The Most Hardline Government in Israeli History
We wield words like weapons. We accuse writers of bias, reporters of journalistic malpractice, and citizens – of certain countries – of criminal behavior on a national scale. But we rarely stop the rushing train of accusations long enough to judge the behavior of actors over time.
Consider the 2013 Israeli Knesset elections. Internally, the parties have made exaggerated accusations against their opponents to manipulate public opinion – as to be expected in a democratic process. Externally, however, reporting of the election has ranged from the comically absurd to the creatively disingenuous.
Take this Reuters report from the day before the election as an example:
“After a lackluster campaign, the election could be on course to give Israel the most hardline government in its history, deepening its international isolation and potentially putting strains on its relations with Washington.”
There is not a single fact in that introductory paragraph. It begins with one opinion of the campaign’s nature, continues with a prediction based on poll projections, and ends on a pundit’s note that an honest journalist would have placed in context.
The paragraph also shows a glaring lack of background in Israeli history. To claim that Netanyahu’s new, splintered government will be the most “hardline government in [Israeli] history” is to ignore the most prominent example in the nation’s short history.
The 1977 Israeli Knesset election literally ended almost three continuous decades of left-wing rule. The socialist and left-leaning parties which had carried Israel from its inception to this pivotal election lost forty percent of their seats in the legislature. The balance of power had so dramatically changed that while announcing election results live on television, TV anchor Haim Yavin famously proclaimed, “Ladies and gentlemen – a revolution!”
On June 20, 1977, Menachem Begin formed the Eighteenth Knesset with a coalition comprising Likud, the National Religous Party, and Agudat Yisrael. For the first time in Israeli history, a right-wing hardliner slept in the Prime Minister’s Residence. The second party of that ruling coalition was the predecessor of Nafatli’s Jewish Home, while the third was the original political party of the Haredi population (dating back to 1912, when it was founded as the observant Jews’ official opposition to Zionism).
Under the staunch Likudnik’s leadership, Israel expanded settlements in the West Bank and launched the 1982 invasion of southern Lebanon. Under his command, the Israeli Air Force unilaterally bombed the Osirak nuclear reactor, after which Begin famously declared: “On no account shall we permit an enemy to develop weapons of mass destruction against the people of Israel.”

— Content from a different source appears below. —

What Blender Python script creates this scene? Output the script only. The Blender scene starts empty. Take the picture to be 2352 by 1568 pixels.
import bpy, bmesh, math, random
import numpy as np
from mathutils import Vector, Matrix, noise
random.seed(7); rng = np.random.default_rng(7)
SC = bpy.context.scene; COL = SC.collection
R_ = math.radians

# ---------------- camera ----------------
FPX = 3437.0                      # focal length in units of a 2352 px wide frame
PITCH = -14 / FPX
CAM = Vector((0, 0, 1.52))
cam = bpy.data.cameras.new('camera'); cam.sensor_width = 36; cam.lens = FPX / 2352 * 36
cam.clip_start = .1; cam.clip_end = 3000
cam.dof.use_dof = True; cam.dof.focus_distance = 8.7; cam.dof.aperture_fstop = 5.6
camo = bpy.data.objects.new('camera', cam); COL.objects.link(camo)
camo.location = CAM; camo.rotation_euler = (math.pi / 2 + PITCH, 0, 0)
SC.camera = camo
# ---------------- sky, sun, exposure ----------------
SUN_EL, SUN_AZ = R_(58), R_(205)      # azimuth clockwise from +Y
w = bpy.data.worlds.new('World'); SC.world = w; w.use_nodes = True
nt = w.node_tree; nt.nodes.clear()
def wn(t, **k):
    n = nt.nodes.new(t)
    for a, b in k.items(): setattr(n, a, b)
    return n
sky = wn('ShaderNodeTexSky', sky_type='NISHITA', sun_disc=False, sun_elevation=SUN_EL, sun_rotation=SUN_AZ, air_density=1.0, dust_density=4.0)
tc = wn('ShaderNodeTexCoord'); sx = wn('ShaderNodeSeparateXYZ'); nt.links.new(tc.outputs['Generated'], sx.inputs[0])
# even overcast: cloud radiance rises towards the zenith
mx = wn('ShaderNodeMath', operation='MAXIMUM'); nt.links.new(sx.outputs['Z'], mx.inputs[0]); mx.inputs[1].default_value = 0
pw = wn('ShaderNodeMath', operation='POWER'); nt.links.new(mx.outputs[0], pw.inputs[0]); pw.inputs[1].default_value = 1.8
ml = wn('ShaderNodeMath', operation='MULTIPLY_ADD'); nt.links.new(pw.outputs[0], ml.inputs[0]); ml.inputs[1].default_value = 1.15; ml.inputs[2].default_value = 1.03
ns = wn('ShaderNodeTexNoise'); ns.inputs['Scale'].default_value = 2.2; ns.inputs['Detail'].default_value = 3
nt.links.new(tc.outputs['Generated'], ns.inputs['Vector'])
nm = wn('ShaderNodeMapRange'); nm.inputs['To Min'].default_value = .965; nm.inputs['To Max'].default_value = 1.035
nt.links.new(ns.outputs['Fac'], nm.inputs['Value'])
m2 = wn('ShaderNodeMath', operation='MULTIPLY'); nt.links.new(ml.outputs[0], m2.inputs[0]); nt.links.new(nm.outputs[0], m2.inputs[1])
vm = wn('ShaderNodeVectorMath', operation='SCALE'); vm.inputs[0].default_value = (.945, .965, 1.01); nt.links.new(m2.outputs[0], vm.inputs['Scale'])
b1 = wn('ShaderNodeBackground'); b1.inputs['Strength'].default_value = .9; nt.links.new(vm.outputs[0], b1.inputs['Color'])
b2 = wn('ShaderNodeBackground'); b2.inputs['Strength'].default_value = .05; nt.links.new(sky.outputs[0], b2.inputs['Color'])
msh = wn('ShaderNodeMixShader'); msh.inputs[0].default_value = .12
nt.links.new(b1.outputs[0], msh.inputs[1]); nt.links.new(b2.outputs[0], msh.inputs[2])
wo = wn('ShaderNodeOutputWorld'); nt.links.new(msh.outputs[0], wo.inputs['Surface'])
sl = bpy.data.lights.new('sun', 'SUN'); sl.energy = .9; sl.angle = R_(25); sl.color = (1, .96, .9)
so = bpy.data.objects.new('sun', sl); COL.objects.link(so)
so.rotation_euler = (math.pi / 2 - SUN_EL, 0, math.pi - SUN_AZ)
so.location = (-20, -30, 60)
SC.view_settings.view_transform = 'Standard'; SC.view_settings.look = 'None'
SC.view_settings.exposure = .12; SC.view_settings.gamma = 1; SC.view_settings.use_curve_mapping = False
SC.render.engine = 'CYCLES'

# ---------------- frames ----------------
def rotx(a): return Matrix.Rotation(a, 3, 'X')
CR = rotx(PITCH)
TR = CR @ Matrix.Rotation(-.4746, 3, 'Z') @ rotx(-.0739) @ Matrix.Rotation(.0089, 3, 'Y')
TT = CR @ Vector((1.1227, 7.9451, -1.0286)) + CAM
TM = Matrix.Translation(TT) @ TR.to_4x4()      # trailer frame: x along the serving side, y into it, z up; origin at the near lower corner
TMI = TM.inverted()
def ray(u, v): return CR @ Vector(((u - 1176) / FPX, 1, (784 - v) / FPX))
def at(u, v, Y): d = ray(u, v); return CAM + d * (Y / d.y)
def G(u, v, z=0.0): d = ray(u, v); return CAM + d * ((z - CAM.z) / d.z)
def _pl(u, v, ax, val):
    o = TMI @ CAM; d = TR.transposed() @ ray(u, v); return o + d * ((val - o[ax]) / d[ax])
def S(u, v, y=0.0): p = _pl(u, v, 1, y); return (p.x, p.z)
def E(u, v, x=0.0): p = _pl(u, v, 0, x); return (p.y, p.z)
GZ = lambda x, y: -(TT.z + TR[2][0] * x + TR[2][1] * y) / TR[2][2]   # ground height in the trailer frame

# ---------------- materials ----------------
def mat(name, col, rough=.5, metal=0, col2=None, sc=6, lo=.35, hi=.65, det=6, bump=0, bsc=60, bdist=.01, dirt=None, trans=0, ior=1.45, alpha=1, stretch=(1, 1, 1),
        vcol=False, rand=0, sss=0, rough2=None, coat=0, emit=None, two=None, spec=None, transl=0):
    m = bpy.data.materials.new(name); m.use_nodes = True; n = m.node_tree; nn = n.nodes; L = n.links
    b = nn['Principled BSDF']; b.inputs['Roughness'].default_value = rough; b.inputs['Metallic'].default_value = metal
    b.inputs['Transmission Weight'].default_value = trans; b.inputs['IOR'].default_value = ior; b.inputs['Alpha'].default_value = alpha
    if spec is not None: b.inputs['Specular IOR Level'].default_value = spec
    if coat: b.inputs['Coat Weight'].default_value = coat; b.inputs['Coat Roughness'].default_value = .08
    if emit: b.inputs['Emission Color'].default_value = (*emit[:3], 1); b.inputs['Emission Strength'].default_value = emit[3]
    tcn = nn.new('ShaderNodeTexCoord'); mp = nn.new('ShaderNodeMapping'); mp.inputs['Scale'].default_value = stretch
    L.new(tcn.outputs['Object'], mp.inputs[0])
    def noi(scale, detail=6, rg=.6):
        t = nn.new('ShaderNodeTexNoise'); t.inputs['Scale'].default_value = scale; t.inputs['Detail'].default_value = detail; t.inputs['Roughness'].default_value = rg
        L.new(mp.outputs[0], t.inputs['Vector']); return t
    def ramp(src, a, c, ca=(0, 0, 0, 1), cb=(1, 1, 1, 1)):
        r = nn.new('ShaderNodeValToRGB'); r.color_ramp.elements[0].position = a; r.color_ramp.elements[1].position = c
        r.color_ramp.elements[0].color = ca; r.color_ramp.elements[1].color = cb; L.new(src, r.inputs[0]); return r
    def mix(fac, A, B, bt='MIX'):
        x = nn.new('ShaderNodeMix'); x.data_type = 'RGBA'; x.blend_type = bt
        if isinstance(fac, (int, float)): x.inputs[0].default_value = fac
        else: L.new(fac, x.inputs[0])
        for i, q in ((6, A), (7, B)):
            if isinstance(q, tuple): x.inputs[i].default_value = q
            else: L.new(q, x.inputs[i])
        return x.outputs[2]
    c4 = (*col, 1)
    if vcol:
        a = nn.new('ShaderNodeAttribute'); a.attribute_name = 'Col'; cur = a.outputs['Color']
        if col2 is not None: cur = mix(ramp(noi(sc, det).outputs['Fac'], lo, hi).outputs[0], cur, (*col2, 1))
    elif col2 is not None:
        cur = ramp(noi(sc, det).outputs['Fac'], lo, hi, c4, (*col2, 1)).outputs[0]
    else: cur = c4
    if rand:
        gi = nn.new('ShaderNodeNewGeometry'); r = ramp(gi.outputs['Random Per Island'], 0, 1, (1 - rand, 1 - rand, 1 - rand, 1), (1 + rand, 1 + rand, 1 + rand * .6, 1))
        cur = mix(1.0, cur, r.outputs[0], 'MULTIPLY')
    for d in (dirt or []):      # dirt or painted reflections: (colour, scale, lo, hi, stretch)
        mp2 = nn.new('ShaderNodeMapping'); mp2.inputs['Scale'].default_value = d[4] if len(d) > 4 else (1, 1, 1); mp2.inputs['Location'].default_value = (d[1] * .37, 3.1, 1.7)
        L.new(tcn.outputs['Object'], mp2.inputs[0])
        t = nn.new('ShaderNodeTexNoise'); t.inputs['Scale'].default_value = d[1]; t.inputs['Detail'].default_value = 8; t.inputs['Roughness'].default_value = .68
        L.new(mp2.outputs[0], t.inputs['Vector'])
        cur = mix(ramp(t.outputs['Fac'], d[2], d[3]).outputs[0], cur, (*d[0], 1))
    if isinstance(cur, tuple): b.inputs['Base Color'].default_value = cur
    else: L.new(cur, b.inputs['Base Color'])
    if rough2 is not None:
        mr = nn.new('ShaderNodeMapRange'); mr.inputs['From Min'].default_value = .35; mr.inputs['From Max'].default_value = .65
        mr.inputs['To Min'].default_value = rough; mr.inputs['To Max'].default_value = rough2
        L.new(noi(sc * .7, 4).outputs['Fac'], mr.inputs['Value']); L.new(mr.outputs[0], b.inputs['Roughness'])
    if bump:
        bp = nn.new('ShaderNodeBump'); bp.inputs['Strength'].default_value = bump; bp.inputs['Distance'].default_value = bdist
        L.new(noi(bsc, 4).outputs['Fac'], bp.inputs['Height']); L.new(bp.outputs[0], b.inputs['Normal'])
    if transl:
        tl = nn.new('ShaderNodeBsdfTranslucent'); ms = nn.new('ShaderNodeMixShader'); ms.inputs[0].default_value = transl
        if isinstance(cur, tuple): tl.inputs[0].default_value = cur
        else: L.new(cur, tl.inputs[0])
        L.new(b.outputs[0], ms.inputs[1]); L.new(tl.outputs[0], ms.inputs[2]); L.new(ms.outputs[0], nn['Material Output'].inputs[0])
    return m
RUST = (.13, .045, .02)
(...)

Does Reuters still want to stand by the claim that Netanyahu’s would be the most hardline government in Israeli history?
Menachem Begin had been relegated to political wilderness for the majority of his career because of his right-wing views. Derided as authoritarian and denounced for his actions at the head of the Irgun, Begin was the longest serving leader of the opposition in Israeli history. And yet in 1977, in the face of multiple domestic scandals and a disorganized Labor party, Israeli voters chose to give Begin a chance to test the man behind the rhetoric.
And in the following year Israeli voters were rewarded for taking the risk as Menachem Begin sat down with Jimmy Carter and Anwar Sadat at Camp David to work out the first peace treaty between Israel and one of its neighbors.
Despite all the ink spilt on newspapers worldwide warning of the belligerent Begin and his potential for sowing discord, it was the man who ordered the bombing of the King David Hotel who was also responsible for the first “land for peace” treaty.
May this new, “most hardline government in Israeli history” enjoy such resounding success.